Set the heater control to warm, start your engine and bring it to operating temperature. While the engine is warming up, gently loosen your bleeder screw. You should get some bubbles and hissing as the air and coolant escapes through the bleeder screw. When only coolant escapes through the bleeder screw, then tighten the bleeder screw to 4.5 - 7 ft lbs (Chilton manual).
Shut off the engine, replace any coolant you lost, then replace the radiator cap.
When the engine is cool, your coolant level in the expansion tank should be near the Cool mark.
I did this as part of a coolant change, and the temp gauge has stayed left of center for the most part, and with a lot less needle jitter.
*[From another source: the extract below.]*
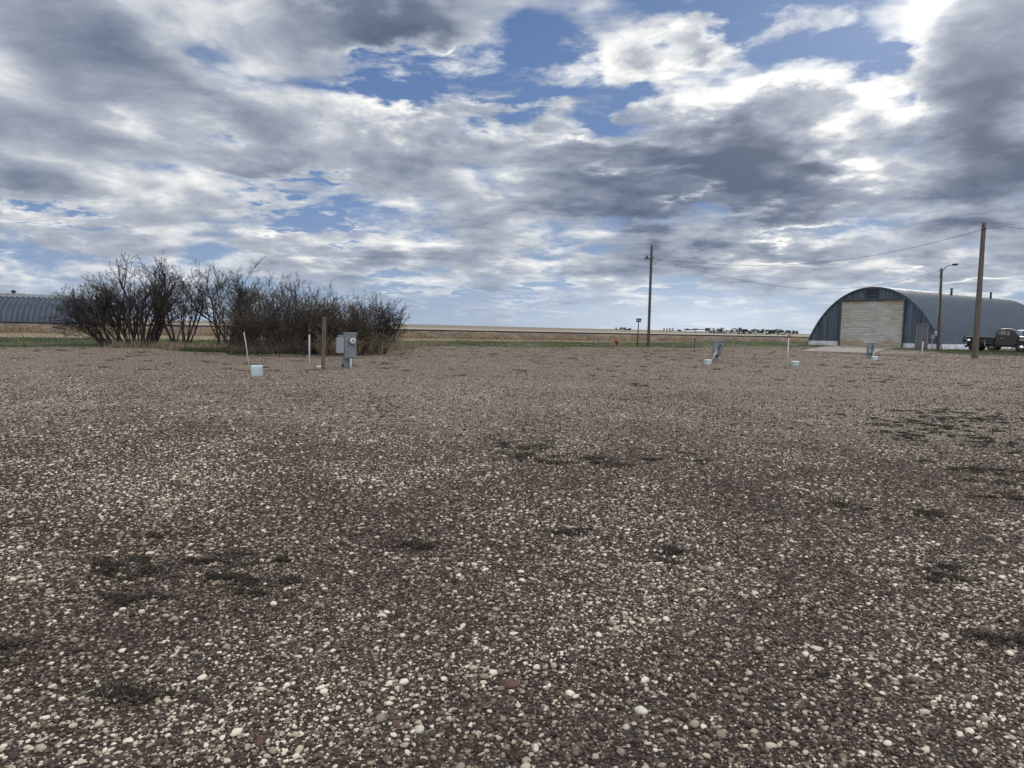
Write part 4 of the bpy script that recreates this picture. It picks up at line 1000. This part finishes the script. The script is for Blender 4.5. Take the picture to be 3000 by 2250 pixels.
def silo(px, hpx, wpx, dome, label, grp, Y=1150):
    b_ = far_pt(px, Y); h = hpx * Y / FPX; r = wpx * Y / FPX / 2
    e = empty('grain_bin', b_); tag(e, label, 'grain bin', grp)
    MB().lathe([(r, -1)] + [(r * (1 + .01 * (j % 2)), h * j / 12) for j in range(13)], 20).build('wall', MAT['bin'], e)
    MB().lathe([(r * 1.04, h), (r * 1.0, h + r * .12), (r * .5, h + r * (.5 if dome else .3)), (r * .1, h + r * (.62 if dome else .38))], 20).build('roof', MAT['binroof'] if dome else MAT['bin'], e)
for px_, w_, h_ in ((1945, 5.2, 11.5), (1953.5, 5.2, 11), (1962, 5.6, 11.5), (1970.5, 5.6, 11.5)):
    silo(px_, h_, w_, False, 'tall narrow grey silo in the far row of four', 'row of four tall far silos')
silo(1937, 6, 6, False, 'short grey bin at the left end of the far silo row', None)
for px_, nm in ((2083, 'left'), (2095, 'second'), (2121, 'third'), (2131, 'fourth'), (2151, 'right')):
    silo(px_, 9, 11, True, {'left': 'domed white-topped bin, first from the left before the tree belt', 'second': 'domed white-topped bin touching the first one before the tree belt', 'third': 'domed white-topped bin, left one of the middle pair before the tree belt', 'fourth': 'domed white-topped bin, right one of the middle pair before the tree belt', 'right': 'lone domed white-topped bin at the right before the tree belt'}[nm], 'domed grain bins before the tree belt')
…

Oh, one thing in regard to my original problem. My temp gauge problem was also associated with a progressing idle/rough running problem. It was my intake gasket all along. Why a bad intake gasket causing me huge idle - hesitation problems would cause my temp gauge to bounce and peg with 2 mins of warming up is totally beyond me. If anyone can answer the riddle please sound off because I am baffled by that.
Oh, one thing in regard to my original problem. My temp gauge problem was also associated with a progressing idle/rough running problem. It was my intake gasket all along. Why a bad intake gasket causing me huge idle - hesitation problems would cause my temp gauge to bounce and peg with 2 mins of warming up is totally beyond me. If anyone can answer the riddle please sound off because I am baffled by that.
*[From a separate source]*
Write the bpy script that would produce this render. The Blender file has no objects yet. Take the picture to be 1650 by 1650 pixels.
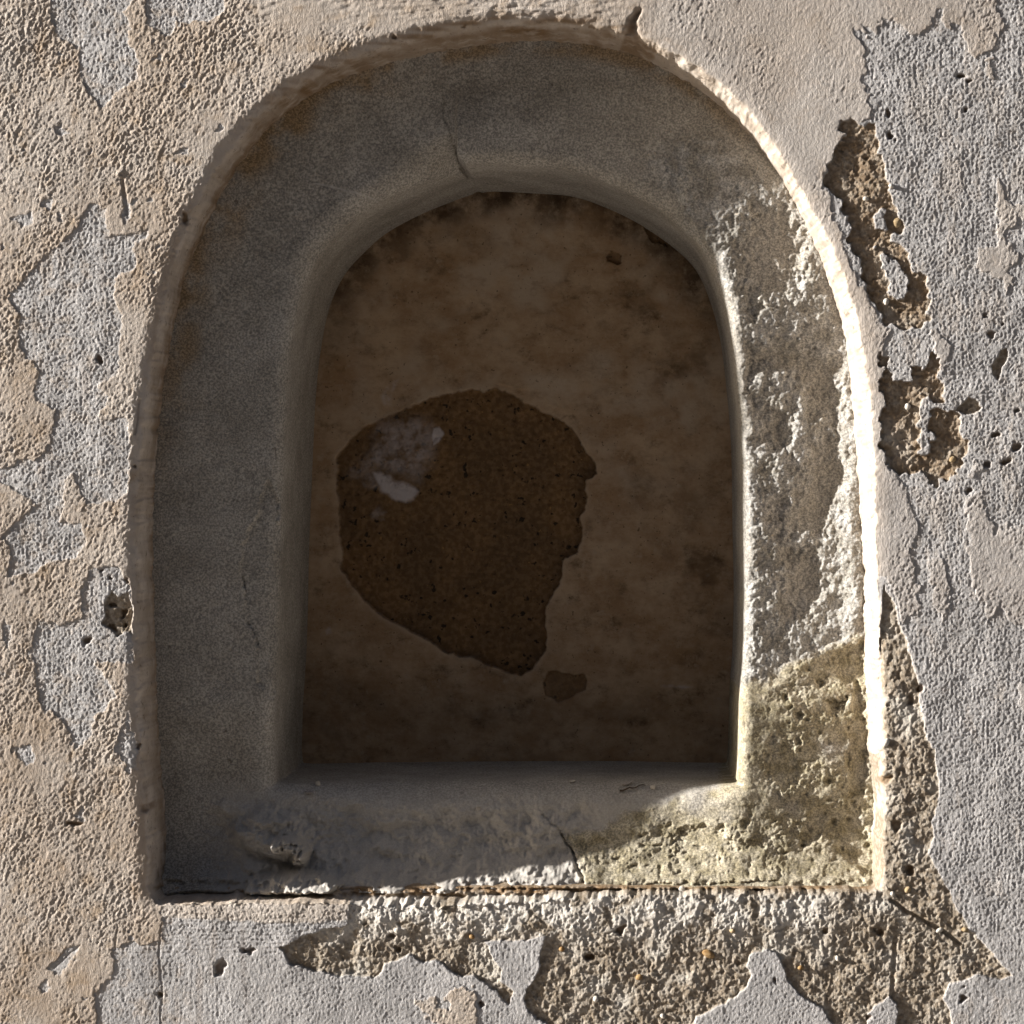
import bpy, math, random
import numpy as np

# ------------------------------------------------------------------ camera, sky, sun, exposure
S = 3300.0            # one metre in contour units (contours below are in these units, origin top left of the wall area)
CX = CY = 825.0
CAMU = 1060.0         # the photographer stood a little right of the middle
DIST = 4950.0         # camera distance from the wall face, same units
sc = bpy.context.scene
cam_d = bpy.data.cameras.new("camera")
cam = bpy.data.objects.new("camera", cam_d)
sc.collection.objects.link(cam)
cam.location = ((CAMU - CX) / S, -DIST / S, 0)
cam_d.shift_x = -(CAMU - CX) / 1650.0
cam.rotation_euler = (math.radians(90), 0, 0)
cam_d.sensor_width = 36
cam_d.lens = 36 * DIST / 1650.0
cam_d.clip_start = 0.01
cam_d.clip_end = 500
sc.camera = cam

GRAZE = math.radians(8.5)      # angle of the sun to the wall face
SLOPE = math.radians(17)       # how steeply its rays fall across the wall
sun_vec = (-math.cos(SLOPE) * math.cos(GRAZE), -math.sin(GRAZE), math.sin(SLOPE) * math.cos(GRAZE))
elev = math.asin(sun_vec[2])
world = bpy.data.worlds.new("World")
sc.world = world
world.use_nodes = True
wn = world.node_tree
bg = wn.nodes["Background"]
sky = wn.nodes.new("ShaderNodeTexSky")
sky.sky_type = 'NISHITA'
sky.sun_disc = False
sky.sun_elevation = elev
sky.sun_rotation = math.atan2(sun_vec[0], sun_vec[1])
sky.air_density = 0.7
sky.dust_density = 3.0
sky.ozone_density = 0.6
wn.links.new(sky.outputs[0], bg.inputs[0])
bg.inputs[1].default_value = 0.05
sun_d = bpy.data.lights.new("sun", 'SUN')
sun_d.energy = 5.0
sun_d.angle = math.radians(0.8)
sun_d.color = (1.0, 0.965, 0.92)
sun = bpy.data.objects.new("sun", sun_d)
sc.collection.objects.link(sun)
from mathutils import Vector
sun.rotation_euler = Vector(sun_vec).to_track_quat('Z', 'Y').to_euler()
sc.view_settings.view_transform = 'Standard'
sc.view_settings.look = 'None'
sc.view_settings.gamma = 1
sc.view_settings.exposure = 1.3

# ------------------------------------------------------------------ helpers: noise, contours
F32 = np.float32
def noise(x, y, seed):
    """2D gradient noise, about -1..1"""
    rng = np.random.RandomState(seed)
    n = 256
    ang = rng.rand(n, n).astype(F32) * (2 * math.pi)
    gx, gy = np.cos(ang), np.sin(ang)
    xi = np.floor(x).astype(np.int32); yi = np.floor(y).astype(np.int32)
    fx = (x - xi).astype(F32); fy = (y - yi).astype(F32)
    x0 = xi & 255; x1 = (xi + 1) & 255; y0 = yi & 255; y1 = (yi + 1) & 255
    sx = fx * fx * fx * (fx * (fx * 6 - 15) + 10)
    sy = fy * fy * fy * (fy * (fy * 6 - 15) + 10)
    n00 = gx[x0, y0] * fx + gy[x0, y0] * fy
    n10 = gx[x1, y0] * (fx - 1) + gy[x1, y0] * fy
    n01 = gx[x0, y1] * fx + gy[x0, y1] * (fy - 1)
    n11 = gx[x1, y1] * (fx - 1) + gy[x1, y1] * (fy - 1)
    a = n00 + sx * (n10 - n00)
    b = n01 + sx * (n11 - n01)
    return (a + sy * (b - a)) * 1.5
def fbm(x, y, scale, seed, octs=3, gain=0.5):
    r = 0; amp = 1.0
    for k in range(octs):
        r = r + amp * noise(x / scale, y / scale, seed + k * 17)
        scale = scale * 0.47; amp *= gain
    return r
def sstep(a, b, x):
    t = np.clip((x - a) / (b - a), 0, 1)
    return t * t * (3 - 2 * t)
def smooth_poly(pts, sub=4):
    p = np.array(pts, float); n = len(p); out = []
    for i in range(n):
        p0, p1, p2, p3 = p[i - 1], p[i], p[(i + 1) % n], p[(i + 2) % n]
        for k in range(sub):
            t = k / sub
            out.append(0.5 * ((2 * p1) + (-p0 + p2) * t + (2 * p0 - 5 * p1 + 4 * p2 - p3) * t * t + (-p0 + 3 * p1 - 3 * p2 + p3) * t ** 3))
    return np.array(out)
def sdf(u, v, poly):
    """signed distance to a closed contour, negative inside"""
    shp = u.shape
    u = u.ravel().astype(F32); v = v.ravel().astype(F32)
    d2 = np.full(u.shape, 1e12, F32); inside = np.zeros(u.shape, bool)
    p = np.asarray(poly, F32); n = len(p)
    for i in range(n):
        ax, ay = p[i]; bx, by = p[(i + 1) % n]
        ex, ey = bx - ax, by - ay
        L = ex * ex + ey * ey
        if L < 1e-9: continue
        wx = u - ax; wy = v - ay
        t = np.clip((wx * ex + wy * ey) / L, 0, 1)
        dx = wx - ex * t; dy = wy - ey * t
        np.minimum(d2, dx * dx + dy * dy, out=d2)
        if ay != by:
            c = (ay > v) != (by > v)
            inside ^= c & (u < (bx - ax) * (v - ay) / (by - ay) + ax)
    d = np.sqrt(d2)
    return np.where(inside, -d, d).reshape(shp)
def interp_grid(cu, cv, f, u, v):
    """bilinear lookup of f[iv, iu] on a regular coarse grid"""
    fu = np.clip((u - cu[0]) / (cu[1] - cu[0]), 0, len(cu) - 1.001)
    fv = np.clip((v - cv[0]) / (cv[1] - cv[0]), 0, len(cv) - 1.001)
    i = fu.astype(np.int32); j = fv.astype(np.int32)
    a = (fu - i).astype(F32); b = (fv - j).astype(F32)
    return (f[j, i] * (1 - a) + f[j, i + 1] * a) * (1 - b) + (f[j + 1, i] * (1 - a) + f[j + 1, i + 1] * a) * b
_cu = np.arange(-200, 1852, 4).astype(F32); _cv = np.arange(-200, 1852, 4).astype(F32)
_CU, _CV = np.meshgrid(_cu, _cv)
class Contour:
    def __init__(self, pts, sub=4):
        self.p = smooth_poly(pts, sub)
        self.f = sdf(_CU, _CV, self.p)
    def __call__(self, u, v):
        return interp_grid(_cu, _cv, self.f, u, v)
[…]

I'm not sure they're connected. It might be coincidental.
Had the intake gasket issue, but on a 1990 325iC. The temp gauge on the convertible has not been an issue in the four years I've taken care of it, even during the time when the motor was hissing like a snake.
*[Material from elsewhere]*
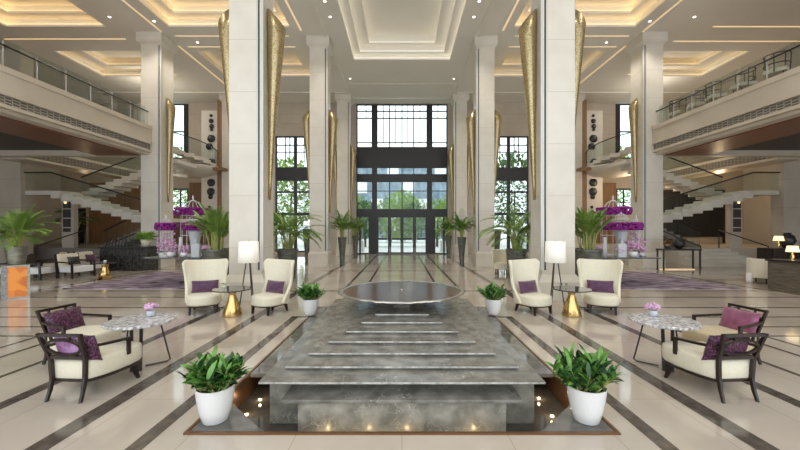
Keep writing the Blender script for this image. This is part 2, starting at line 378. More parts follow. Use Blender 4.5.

Times I've seen red from the temp gauge (other than coolant loss from a failed hose): failure to bleed the system, a failed water pump (both on the 91), thermostat stuck closed (Volvo 850).
I like my temp gauge to be rock steady. Toward that end, recently I swapped the dual temp (91/99 C) sender, and put in a replacement fan clutch. Went on a nice highway run at speeds from 60 to 85, and saw the temp gauge be anywhere from the 1/4 to 5/8 mark, but mostly a little left of center.
I know some other solutions involve getting into the instrument cluster to cure a bouncing temp switch, but I like bleeding the system as a first step.
I'm not sure they're connected. It might be coincidental.
They were absolutely directly related to each other. After fixing my intake manifold my temp gauge calmed down 99%. I get a little flicker once a week or so but a single tap on my instrument cluster glass returns the needle to its proper position. When I had a leaky intake gasket my needle would bounce erratically then peg on full red within 2 mins of startup. All's well that ends well, but I am very curious what the connection between a vacuum leak and my temp gauge is.
I like my temp gauge to be rock steady. Toward that end, recently I swapped the dual temp (91/99 C) sender, and put in a replacement fan clutch. Went on a nice highway run at speeds from 60 to 85, and saw the temp gauge be anywhere from the 1/4 to 5/8 mark, but mostly a little left of center.
I know some other solutions involve getting into the instrument cluster to cure a bouncing temp switch, but I like bleeding the system as a first step.
I recently had to drop in about half-a-gallon of 50-50 mix. Some of that was bleeding the system, but most of it was to replace coolant lost through a slow leak out what I suspect to be the integrated coolant expansion tank (seeing the drips on the driver side of the splash guard). The temp needle has returned to its customary position between the quarter and half-way mark, but I can see what my next repair task will be.
On my m42 engine, my temp gauge bounces around in the hot and after just a few minutes it pegs to the hot side. The engine is not overheating. When it pegs hot, the engine runs poorly with bad hesitation until I give full gas then it picks up. It did this to a minor degree for a while, then the gauge returned to normal, the engine temp was fine, and it never ran poorly. Then after about 3 weeks, the problem came back only much worse. After running the car for 5 mins the gauge pegs to hot and the car hesitates from the moment I crank it up even dying on idle occasionally. The hesitation was perfectly concurrent with the gauge freaking out. I have replaced the single wire temp sender unit in the middle of the block but not the one near the front with 2 wires. I'd rather not replace any more good sensors to troubleshoot. What next?
The front sensor "reports" temperature to the ECU, so you can imagine the potential for mischief if the computer is getting unstable or erroneous input. On a different car (Volvo), the engine temp gauge pegged full cold, ran poorly, and eventually wouldn't start. That was cured by changing out the ECU (I wish it was just a temp sensor).
Other places to look or things I've replaced over the years to deal with M42 driveability issues:
Reconnecting a loose vacuum hose on the bottom of the rubber air intake boot
Main DME relay
Fuel pump relay
Fuel pump and getting its main electrical connector redone
Stayed ahead of the curve by regularly changing spark plugs, air, and fuel filters.
Fuel pressure regulator (not in my personal experience, but have read about it as an area to look at).
A single gray/white connector (under a black plastic cover at the back of the engine -- also covers the relays listed above) that should *not* be connnected on US spec cars with catalytic converters. Look for the sports.racer entry on the first page of the link below.
Engine theory states that leaking inlet gasket = excess air into combustionchamber = lean side of stoichiometric combustion. Most would thing excess air = cool burn wheras it really = hot burn. Therefore a leaking inlet manifold results in 'hot burn' = higher temperature = temp guage reading high.